On June 2, 2025, the U.S. Financial Industry Regulatory Authority (FINRA) filed proposed rule changes with the Securities and Exchange Commission (SEC) to allow firms facing certain enforcement sanctions to have additional time to seek a review of their case by the SEC.
This proposal follows a Supreme Court decision issued on the same day declining to hear an appeal by Alpine Securities Corp., which had challenged the constitutional authority of FINRA following FINRA's move to expel the firm for alleged violations, including improper fee practices. See Alpine Securities Corporation v. Financial Industry Regulatory Authority, 121 F.4th 1314 (D.C. Cir. 2024), cert. denied, 2025 WL 1549780 (U.S. June 2, 2025) (No. 24- 904). Alpine's central argument was that FINRA, as a private self-regulatory organization (SRO), exercises regulatory powers that should be reserved for a government agency, specifically the SEC. Alpine asserted that this delegation of authority violated the nondelegation doctrine, which restricts Congress from transferring its legislative powers to private entities. See Petition for Writ of Certiorari, Alpine, 2025 WL 1549780, at *1-2 (No. 24-904).

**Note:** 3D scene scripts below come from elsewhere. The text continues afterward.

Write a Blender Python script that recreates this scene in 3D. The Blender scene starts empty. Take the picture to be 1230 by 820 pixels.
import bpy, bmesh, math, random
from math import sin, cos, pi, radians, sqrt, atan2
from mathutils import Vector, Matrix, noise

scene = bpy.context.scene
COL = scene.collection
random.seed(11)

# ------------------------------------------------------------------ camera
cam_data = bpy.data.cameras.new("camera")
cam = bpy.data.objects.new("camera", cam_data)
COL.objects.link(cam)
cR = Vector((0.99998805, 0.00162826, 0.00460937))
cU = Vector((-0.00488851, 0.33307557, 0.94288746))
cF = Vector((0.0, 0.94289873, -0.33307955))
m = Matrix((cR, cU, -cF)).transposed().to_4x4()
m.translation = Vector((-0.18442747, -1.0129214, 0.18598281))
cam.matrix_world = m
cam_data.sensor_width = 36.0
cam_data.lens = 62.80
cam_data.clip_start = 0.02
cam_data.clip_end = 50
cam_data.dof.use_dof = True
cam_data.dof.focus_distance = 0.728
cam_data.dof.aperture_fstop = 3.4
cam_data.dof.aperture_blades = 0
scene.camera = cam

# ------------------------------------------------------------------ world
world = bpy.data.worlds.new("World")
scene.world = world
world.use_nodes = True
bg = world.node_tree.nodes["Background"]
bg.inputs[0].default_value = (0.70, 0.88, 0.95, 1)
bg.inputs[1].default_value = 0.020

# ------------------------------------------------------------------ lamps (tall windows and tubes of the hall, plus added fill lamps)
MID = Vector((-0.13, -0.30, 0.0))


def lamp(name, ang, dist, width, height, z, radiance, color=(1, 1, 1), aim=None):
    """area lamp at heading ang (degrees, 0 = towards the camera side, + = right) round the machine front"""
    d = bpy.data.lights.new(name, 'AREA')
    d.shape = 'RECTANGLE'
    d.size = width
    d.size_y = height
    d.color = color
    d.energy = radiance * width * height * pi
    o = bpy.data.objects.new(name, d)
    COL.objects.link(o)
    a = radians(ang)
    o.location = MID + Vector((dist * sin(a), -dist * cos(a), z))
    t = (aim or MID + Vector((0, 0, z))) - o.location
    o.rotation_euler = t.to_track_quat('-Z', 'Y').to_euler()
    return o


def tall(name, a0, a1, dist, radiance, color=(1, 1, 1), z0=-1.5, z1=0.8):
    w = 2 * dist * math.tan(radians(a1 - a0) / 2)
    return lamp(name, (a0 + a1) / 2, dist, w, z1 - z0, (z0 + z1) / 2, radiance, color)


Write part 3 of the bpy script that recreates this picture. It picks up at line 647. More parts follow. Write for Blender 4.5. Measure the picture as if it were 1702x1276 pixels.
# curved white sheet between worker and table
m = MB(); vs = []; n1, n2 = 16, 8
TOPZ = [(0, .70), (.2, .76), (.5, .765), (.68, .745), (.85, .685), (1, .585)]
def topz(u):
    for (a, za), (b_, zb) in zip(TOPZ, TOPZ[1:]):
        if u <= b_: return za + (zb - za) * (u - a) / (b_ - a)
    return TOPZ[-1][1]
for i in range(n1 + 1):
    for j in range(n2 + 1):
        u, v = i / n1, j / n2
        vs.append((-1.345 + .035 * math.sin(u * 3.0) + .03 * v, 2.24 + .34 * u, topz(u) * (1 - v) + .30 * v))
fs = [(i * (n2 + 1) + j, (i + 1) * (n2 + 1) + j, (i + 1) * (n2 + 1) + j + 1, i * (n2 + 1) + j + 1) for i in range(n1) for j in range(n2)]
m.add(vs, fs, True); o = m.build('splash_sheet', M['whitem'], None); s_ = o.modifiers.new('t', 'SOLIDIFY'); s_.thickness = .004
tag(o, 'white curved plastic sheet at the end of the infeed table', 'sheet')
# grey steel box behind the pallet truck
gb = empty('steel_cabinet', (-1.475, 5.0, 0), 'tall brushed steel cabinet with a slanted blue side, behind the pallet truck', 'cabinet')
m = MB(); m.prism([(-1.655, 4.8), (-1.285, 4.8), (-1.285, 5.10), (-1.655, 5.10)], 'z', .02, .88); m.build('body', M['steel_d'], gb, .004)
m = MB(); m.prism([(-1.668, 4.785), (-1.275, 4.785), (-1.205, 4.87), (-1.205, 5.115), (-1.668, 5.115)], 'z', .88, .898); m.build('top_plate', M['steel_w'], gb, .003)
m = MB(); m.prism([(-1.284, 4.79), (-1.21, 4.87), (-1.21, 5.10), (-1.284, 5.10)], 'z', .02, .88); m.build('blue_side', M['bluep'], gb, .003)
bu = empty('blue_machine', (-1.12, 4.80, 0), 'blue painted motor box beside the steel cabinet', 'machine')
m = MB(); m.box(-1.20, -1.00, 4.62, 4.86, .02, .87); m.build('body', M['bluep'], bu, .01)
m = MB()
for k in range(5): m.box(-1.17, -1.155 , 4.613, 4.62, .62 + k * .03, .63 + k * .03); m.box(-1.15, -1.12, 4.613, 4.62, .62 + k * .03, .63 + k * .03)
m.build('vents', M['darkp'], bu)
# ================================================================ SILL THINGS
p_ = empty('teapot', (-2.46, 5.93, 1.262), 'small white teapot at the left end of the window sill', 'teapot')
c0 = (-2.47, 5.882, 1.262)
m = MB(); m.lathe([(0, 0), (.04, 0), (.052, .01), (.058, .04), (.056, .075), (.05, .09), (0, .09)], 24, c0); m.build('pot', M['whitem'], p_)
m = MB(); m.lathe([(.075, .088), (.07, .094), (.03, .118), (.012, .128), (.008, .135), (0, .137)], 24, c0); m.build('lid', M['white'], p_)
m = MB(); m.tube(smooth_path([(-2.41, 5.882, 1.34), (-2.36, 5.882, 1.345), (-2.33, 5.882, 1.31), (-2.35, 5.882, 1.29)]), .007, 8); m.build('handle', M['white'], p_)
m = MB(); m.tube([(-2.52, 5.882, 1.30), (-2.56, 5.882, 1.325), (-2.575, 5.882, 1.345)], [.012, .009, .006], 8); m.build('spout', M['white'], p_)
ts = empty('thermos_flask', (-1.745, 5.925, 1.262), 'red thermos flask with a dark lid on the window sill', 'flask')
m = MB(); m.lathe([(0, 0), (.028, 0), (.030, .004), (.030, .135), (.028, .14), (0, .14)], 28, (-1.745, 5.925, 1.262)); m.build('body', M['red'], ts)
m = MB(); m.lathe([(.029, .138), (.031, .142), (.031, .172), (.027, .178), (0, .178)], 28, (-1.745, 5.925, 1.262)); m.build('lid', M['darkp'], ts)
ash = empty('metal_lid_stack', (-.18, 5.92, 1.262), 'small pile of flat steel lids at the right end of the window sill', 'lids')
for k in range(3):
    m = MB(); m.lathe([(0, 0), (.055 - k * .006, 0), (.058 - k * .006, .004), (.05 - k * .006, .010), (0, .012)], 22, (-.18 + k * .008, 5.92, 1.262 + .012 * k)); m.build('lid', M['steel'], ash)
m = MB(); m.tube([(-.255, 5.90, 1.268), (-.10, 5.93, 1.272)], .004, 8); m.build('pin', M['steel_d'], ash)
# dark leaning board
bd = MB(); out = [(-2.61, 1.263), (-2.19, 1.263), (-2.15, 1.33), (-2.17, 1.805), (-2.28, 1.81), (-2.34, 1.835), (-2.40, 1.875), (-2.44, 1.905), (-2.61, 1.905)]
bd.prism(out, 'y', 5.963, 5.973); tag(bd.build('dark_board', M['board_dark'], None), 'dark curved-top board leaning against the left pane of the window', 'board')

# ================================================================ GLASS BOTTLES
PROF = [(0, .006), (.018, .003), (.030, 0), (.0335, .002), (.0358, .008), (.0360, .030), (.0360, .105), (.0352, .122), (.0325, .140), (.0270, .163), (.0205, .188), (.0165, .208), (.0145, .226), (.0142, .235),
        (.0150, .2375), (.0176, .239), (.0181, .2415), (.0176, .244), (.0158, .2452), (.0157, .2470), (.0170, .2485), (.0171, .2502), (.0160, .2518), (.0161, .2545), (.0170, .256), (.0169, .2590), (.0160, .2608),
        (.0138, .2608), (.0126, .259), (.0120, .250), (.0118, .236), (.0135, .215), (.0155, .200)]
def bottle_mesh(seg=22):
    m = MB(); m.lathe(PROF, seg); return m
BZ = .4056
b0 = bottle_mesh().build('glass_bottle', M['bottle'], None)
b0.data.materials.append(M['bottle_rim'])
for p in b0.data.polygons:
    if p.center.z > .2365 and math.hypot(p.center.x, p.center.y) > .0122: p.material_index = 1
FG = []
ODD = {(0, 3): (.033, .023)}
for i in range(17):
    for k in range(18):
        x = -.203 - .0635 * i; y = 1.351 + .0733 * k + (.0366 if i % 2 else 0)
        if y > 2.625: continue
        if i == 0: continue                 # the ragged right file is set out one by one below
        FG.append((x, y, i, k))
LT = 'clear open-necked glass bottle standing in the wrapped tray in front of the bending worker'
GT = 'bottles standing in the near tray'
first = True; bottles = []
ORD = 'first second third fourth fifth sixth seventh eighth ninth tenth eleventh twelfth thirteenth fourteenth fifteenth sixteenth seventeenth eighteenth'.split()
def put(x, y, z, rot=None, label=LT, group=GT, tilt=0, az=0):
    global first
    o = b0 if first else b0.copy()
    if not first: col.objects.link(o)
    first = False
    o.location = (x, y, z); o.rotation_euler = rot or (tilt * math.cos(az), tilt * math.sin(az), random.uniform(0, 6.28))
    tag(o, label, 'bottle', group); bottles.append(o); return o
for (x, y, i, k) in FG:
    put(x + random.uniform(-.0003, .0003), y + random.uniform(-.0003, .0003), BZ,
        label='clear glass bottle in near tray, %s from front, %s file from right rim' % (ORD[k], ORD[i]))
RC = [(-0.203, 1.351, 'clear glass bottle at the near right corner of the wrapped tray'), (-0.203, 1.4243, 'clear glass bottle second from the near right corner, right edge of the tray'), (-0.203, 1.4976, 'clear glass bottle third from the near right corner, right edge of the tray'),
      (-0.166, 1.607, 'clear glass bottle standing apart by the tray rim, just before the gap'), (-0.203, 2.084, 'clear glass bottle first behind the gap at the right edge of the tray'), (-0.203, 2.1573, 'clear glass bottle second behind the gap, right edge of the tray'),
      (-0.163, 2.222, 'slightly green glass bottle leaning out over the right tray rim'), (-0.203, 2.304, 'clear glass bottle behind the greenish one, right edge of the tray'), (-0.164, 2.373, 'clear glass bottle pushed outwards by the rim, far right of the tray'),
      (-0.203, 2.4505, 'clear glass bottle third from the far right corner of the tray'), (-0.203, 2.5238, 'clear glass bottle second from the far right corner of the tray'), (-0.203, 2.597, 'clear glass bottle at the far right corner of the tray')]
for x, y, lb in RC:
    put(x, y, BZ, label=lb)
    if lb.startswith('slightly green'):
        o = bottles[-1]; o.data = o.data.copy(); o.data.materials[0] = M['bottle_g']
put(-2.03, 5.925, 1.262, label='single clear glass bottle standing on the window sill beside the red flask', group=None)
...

The dispute progressed through the federal courts, raising the possibility of significant changes to the structure of securities regulation. The U.S. Court of Appeals for the District of Columbia Circuit addressed Alpine's challenge in 2024 and held that, while FINRA may initiate enforcement proceedings, it cannot expel a member firm until the SEC has reviewed the action. 121 F.4th at 1337. The appellate court did not resolve Alpine's broader constitutional claims regarding the nondelegation doctrine, instead focusing on the procedural requirement for SEC oversight before a member's expulsion becomes effective. Id. at 1319, 1326.
Alpine petitioned the Supreme Court to review the case, seeking a definitive ruling on the constitutional questions surrounding FINRA's authority. The Supreme Court denied the petition for certiorari, leaving the underlying constitutional questions unresolved and the D.C. Circuit's decision in effect. Under the D.C. Circuit's decision, the current procedural framework for FINRA will continue. FINRA retains its enforcement authority, but expulsions and similar sanctions are subject to SEC review before they are finalized.
In response to the outcome, FINRA has proposed rule changes for immediate effectiveness to codify the requirement that expulsions, membership cancellations, and denials of continued membership are subject to SEC review before taking effect. These proposed changes are intended to make FINRA's procedures comply with the D.C. Circuit's ruling and to reinforce the oversight role of the SEC in member expulsions.
The immediate impact of these changes is that FINRA's enforcement process must now include an additional layer of review by the SEC before the most severe disciplinary actions become effective. Firms should ensure they are familiar with the new rules and remain attentive to further developments in this area, as the constitutional questions raised by Alpine about the authority of SROs may be raised by another firm in the future.